Incremental elaboration of scenario-based specifications and behavior models using implied scenarios

Abstract

Behavior modeling has proved to be successful in helping uncover design flaws of concurrent and distributed systems. Nevertheless, it has not had a widespread impact on practitioners because model construction remains a difficult task and because the benefits of behavior analysis appear at the end of the model construction effort. In contrast, scenario-based specifications have a wide acceptance in industry and are well suited for developing first approximations of intended behavior; however, they are still maturing with respect to rigorous semantics and analysis tools.This article proposes a process for elaborating system behavior that exploits the potential benefits of behavior modeling and scenario-based specifications yet ameliorates their shortcomings. The concept that drives the elaboration process is that of implied scenarios . Implied scenarios identify gaps in scenario-based specifications that arise from specifying the global behavior of a system that will be implemented component-wise. They are the result of a mismatch between the behavioral and architectural aspects of scenario-based specifications. Due to the partial nature of scenario-based specifications, implied scenarios need to be validated as desired or undesired behavior.
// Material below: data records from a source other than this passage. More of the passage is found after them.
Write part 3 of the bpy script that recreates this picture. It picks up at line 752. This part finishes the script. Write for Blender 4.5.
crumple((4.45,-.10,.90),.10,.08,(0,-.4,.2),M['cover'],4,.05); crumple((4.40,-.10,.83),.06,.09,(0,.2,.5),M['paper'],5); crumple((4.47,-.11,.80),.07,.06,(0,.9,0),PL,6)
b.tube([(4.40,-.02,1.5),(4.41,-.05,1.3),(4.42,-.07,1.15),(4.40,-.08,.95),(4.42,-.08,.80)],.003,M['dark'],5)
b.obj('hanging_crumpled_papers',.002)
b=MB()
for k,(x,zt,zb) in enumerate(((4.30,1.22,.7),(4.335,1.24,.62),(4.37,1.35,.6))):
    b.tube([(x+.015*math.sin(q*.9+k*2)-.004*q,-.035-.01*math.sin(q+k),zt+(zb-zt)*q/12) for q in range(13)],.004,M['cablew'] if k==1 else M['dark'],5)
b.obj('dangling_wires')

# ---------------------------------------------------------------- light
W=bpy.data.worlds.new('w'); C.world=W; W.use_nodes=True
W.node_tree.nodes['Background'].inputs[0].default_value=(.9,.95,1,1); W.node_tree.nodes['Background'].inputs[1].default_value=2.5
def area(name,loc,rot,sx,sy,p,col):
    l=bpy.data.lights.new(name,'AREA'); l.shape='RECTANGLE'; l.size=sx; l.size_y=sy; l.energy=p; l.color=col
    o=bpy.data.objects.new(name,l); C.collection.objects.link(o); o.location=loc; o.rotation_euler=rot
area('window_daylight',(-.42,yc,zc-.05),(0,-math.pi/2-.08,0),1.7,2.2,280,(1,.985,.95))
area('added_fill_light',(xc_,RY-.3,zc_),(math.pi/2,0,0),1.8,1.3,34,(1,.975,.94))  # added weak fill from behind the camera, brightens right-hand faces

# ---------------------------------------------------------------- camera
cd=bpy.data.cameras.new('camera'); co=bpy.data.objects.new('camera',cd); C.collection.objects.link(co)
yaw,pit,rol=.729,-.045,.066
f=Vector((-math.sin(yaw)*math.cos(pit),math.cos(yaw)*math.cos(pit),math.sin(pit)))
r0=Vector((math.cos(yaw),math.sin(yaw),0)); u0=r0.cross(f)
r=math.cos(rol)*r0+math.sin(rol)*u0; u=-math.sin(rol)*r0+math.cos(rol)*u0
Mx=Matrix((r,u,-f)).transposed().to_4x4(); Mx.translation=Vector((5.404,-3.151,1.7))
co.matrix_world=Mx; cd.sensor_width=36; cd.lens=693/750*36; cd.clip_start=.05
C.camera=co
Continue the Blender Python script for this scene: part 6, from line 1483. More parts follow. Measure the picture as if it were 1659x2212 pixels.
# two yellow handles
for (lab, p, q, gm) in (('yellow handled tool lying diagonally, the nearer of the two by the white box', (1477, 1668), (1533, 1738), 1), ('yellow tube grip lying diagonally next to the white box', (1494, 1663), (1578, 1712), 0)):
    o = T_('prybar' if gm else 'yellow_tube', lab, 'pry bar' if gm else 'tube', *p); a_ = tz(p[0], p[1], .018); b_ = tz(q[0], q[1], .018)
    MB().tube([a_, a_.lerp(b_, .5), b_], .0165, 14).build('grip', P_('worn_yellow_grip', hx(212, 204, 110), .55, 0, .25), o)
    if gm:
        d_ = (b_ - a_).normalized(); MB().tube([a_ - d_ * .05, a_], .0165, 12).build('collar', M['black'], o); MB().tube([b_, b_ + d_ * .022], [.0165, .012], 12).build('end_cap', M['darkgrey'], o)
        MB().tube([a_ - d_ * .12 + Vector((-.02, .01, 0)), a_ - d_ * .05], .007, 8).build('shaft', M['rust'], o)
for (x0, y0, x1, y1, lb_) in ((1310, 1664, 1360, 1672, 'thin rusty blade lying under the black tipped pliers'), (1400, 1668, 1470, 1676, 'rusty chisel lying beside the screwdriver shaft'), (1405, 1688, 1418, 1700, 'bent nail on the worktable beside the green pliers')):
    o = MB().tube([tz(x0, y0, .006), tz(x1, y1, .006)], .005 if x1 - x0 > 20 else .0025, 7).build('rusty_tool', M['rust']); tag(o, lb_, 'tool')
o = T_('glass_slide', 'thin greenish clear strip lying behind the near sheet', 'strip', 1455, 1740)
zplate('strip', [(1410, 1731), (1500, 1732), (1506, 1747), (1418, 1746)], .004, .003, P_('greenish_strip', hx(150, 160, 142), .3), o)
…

The scenario specifications are then updated accordingly with new positive or negative scenarios. By iteratively detecting and validating implied scenarios, it is possible to incrementally elaborate the behavior described both in the scenario-based specification and models. The proposed elaboration process starts with a message sequence chart (MSC) specification that includes basic, high-level and negative MSCs. Implied scenario detection is performed by synthesis and automated analysis of behavior models. The final outcome consists of four artifacts: (1) an MSC specification that has been evolved from its original form to cover important aspects of the concurrent nature of the system that were under-specified or absent in the original specification, (2) a behavior model that captures the component structure of the system that, combined with (3) a constraint model and (4) a property model that provides the basis for modeling and reasoning about system design.